> [Stated problem]: Return the data exactly, with all pictures removed.

> [Information shown]:
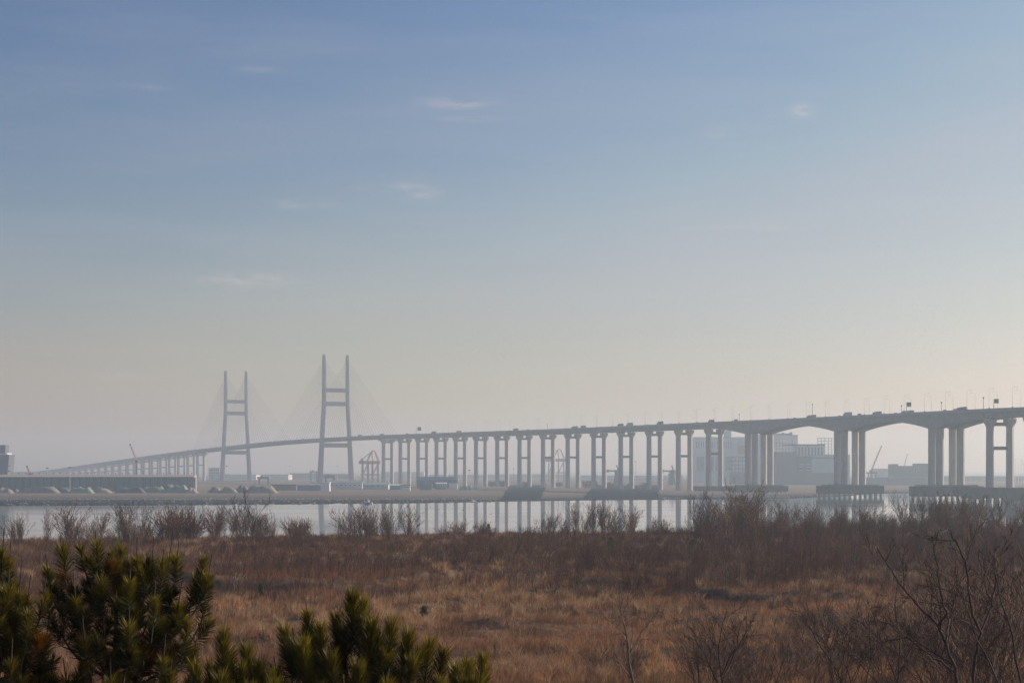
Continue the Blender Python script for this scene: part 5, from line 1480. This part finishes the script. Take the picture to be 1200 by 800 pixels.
pine(122, 16.0, 640, [(97, 634, 0), (78, 648, .3), (60, 668, -.3), (116, 640, -.2), (140, 650, .3), (160, 648, -.3), (178, 646, .1), (196, 642, .2), (205, 652, -.1), (188, 662, -.4), (232, 662, .1), (240, 668, -.1), (222, 684, .2), (206, 700, -.5), (236, 700, .2), (150, 684, -.8), (120, 690, -.9), (90, 690, -.8), (60, 700, -.5),
     (180, 700, -.8), (215, 735, -.3), (190, 760, -.8), (150, 730, -1), (100, 740, -1.1), (50, 752, -.8), (130, 790, -1.1), (80, 790, -1.0), (30, 780, -.6), (196, 790, -.7), (224, 760, 0)], 'large dark green pine at the left with bushy upright shoots', 81, filler=24, spreadx=.85, tw_n=5)
pine(-6, 15.0, 640, [(2, 640, 0), (10, 655, .2), (22, 684, -.2), (30, 694, .1), (8, 690, -.5), (46, 698, -.1), (0, 720, -.6), (30, 730, -.5), (50, 742, .1), (12, 770, -.6), (58, 790, -.2), (-15, 660, -.3)], 'dark green pine cut by the left picture edge', 82, filler=24, spreadx=.8)
pine(412, 14.5, 694, [(365, 697, 0), (350, 728, -.2), (342, 738, .2), (380, 735, -.4), (398, 712, .1), (412, 692, 0), (422, 700, .2), (432, 722, -.3), (440, 732, .1), (452, 738, -.2), (470, 735, .2), (478, 748, -.1), (496, 752, .3), (512, 750, .1), (528, 768, 0), (540, 764, .2), (390, 750, -.6), (360, 765, -.6), (330, 760, .1), (312, 768, .1), (300, 770, -.1), (326, 785, -.4),
     (420, 770, -.7), (450, 775, -.6), (480, 785, -.5), (510, 785, -.3), (380, 790, -.7)], 'smaller pine in the bottom middle with upright candle shoots', 83, filler=14, spreadx=.65, tw_n=4, tall=True)
pine(272, 13.5, 752, [(262, 748, 0), (248, 766, .1), (280, 770, .1), (300, 775, .2), (236, 786, .2), (262, 790, -.2), (290, 792, -.2), (312, 792, 0)], 'low pine whose top shows between the large and the smaller pine', 84, filler=8, spreadx=.45, tall=True)
pine(556, 13.0, 782, [(548, 790, 0), (556, 778, 0), (563, 786, .1), (540, 798, .1)], 'tip of a low pine at the bottom right of the smaller pine', 85, filler=10, spreadx=.35, tall=True)
# young conifers standing in the field
def young_conifer(px, py, H, lab):
    Y = F * 11.1 / (py - HOR); X = (px - 600) / F * Y; z0 = float(zf(X, Y)) - .05; rng = np.random.default_rng(int(px))
    r = empty('young_conifer', (X, Y, z0), lab, 'young conifer'); tr = TW(4); tr.add([(0, 0, 0), (0, 0, H)], [.05, .02]); link('trunk', tr.mesh('trunk'), M['bark'], r, (X, Y, z0))
    n = 2600; t = rng.random(n) ** .8; a = rng.random(n) * 6.28; rr = (1 - t * .8) * H * .42 * (.3 + .7 * np.sqrt(rng.random(n))) * (.25 + 1.1 * vnoise(a * 2, t * 6, int(px)))
    Pp = np.stack([np.cos(a) * rr, np.sin(a) * rr, H * (.08 + .92 * t)], 1); u = rng.normal(0, .07, (n, 3)); w = rng.normal(0, .03, (n, 3)); u[:, 2] += .05
    V = np.stack([Pp, Pp + w, Pp + u], 1).reshape(-1, 3); me = np_mesh('crown', V, np.arange(3 * n), np.full(n, 3), tint=np.full((3 * n, 3), .9)); link('crown', me, M['needle'], r, (X, Y, z0))
young_conifer(572.5, 628, 2.0, 'tiny dark conifer on the bank below the slim piers')
young_conifer(497, 730, 1.35, 'small dark conifer alone in the grass right of the smaller pine')
young_conifer(306, 697, 1.1, 'tiny dark conifer in the grass right of the large pine')
young_conifer(716, 652, 2.6, 'dark green conifer in the thicket below the long embankment')
young_conifer(812, 660, 2.8, 'dark conifer among the slender trees')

> [Solution for this exercise]:
Continue the Blender Python script for this scene: part 5, from line 1480. This part finishes the script. Take the picture to be 1200 by 800 pixels.
pine(122, 16.0, 640, [(97, 634, 0), (78, 648, .3), (60, 668, -.3), (116, 640, -.2), (140, 650, .3), (160, 648, -.3), (178, 646, .1), (196, 642, .2), (205, 652, -.1), (188, 662, -.4), (232, 662, .1), (240, 668, -.1), (222, 684, .2), (206, 700, -.5), (236, 700, .2), (150, 684, -.8), (120, 690, -.9), (90, 690, -.8), (60, 700, -.5),
     (180, 700, -.8), (215, 735, -.3), (190, 760, -.8), (150, 730, -1), (100, 740, -1.1), (50, 752, -.8), (130, 790, -1.1), (80, 790, -1.0), (30, 780, -.6), (196, 790, -.7), (224, 760, 0)], 'large dark green pine at the left with bushy upright shoots', 81, filler=24, spreadx=.85, tw_n=5)
pine(-6, 15.0, 640, [(2, 640, 0), (10, 655, .2), (22, 684, -.2), (30, 694, .1), (8, 690, -.5), (46, 698, -.1), (0, 720, -.6), (30, 730, -.5), (50, 742, .1), (12, 770, -.6), (58, 790, -.2), (-15, 660, -.3)], 'dark green pine cut by the left picture edge', 82, filler=24, spreadx=.8)
pine(412, 14.5, 694, [(365, 697, 0), (350, 728, -.2), (342, 738, .2), (380, 735, -.4), (398, 712, .1), (412, 692, 0), (422, 700, .2), (432, 722, -.3), (440, 732, .1), (452, 738, -.2), (470, 735, .2), (478, 748, -.1), (496, 752, .3), (512, 750, .1), (528, 768, 0), (540, 764, .2), (390, 750, -.6), (360, 765, -.6), (330, 760, .1), (312, 768, .1), (300, 770, -.1), (326, 785, -.4),
     (420, 770, -.7), (450, 775, -.6), (480, 785, -.5), (510, 785, -.3), (380, 790, -.7)], 'smaller pine in the bottom middle with upright candle shoots', 83, filler=14, spreadx=.65, tw_n=4, tall=True)
pine(272, 13.5, 752, [(262, 748, 0), (248, 766, .1), (280, 770, .1), (300, 775, .2), (236, 786, .2), (262, 790, -.2), (290, 792, -.2), (312, 792, 0)], 'low pine whose top shows between the large and the smaller pine', 84, filler=8, spreadx=.45, tall=True)
pine(556, 13.0, 782, [(548, 790, 0), (556, 778, 0), (563, 786, .1), (540, 798, .1)], 'tip of a low pine at the bottom right of the smaller pine', 85, filler=10, spreadx=.35, tall=True)
# young conifers standing in the field
def young_conifer(px, py, H, lab):
    Y = F * 11.1 / (py - HOR); X = (px - 600) / F * Y; z0 = float(zf(X, Y)) - .05; rng = np.random.default_rng(int(px))
    r = empty('young_conifer', (X, Y, z0), lab, 'young conifer'); tr = TW(4); tr.add([(0, 0, 0), (0, 0, H)], [.05, .02]); link('trunk', tr.mesh('trunk'), M['bark'], r, (X, Y, z0))
    n = 2600; t = rng.random(n) ** .8; a = rng.random(n) * 6.28; rr = (1 - t * .8) * H * .42 * (.3 + .7 * np.sqrt(rng.random(n))) * (.25 + 1.1 * vnoise(a * 2, t * 6, int(px)))
    Pp = np.stack([np.cos(a) * rr, np.sin(a) * rr, H * (.08 + .92 * t)], 1); u = rng.normal(0, .07, (n, 3)); w = rng.normal(0, .03, (n, 3)); u[:, 2] += .05
    V = np.stack([Pp, Pp + w, Pp + u], 1).reshape(-1, 3); me = np_mesh('crown', V, np.arange(3 * n), np.full(n, 3), tint=np.full((3 * n, 3), .9)); link('crown', me, M['needle'], r, (X, Y, z0))
young_conifer(572.5, 628, 2.0, 'tiny dark conifer on the bank below the slim piers')
young_conifer(497, 730, 1.35, 'small dark conifer alone in the grass right of the smaller pine')
young_conifer(306, 697, 1.1, 'tiny dark conifer in the grass right of the large pine')
young_conifer(716, 652, 2.6, 'dark green conifer in the thicket below the long embankment')
young_conifer(812, 660, 2.8, 'dark conifer among the slender trees')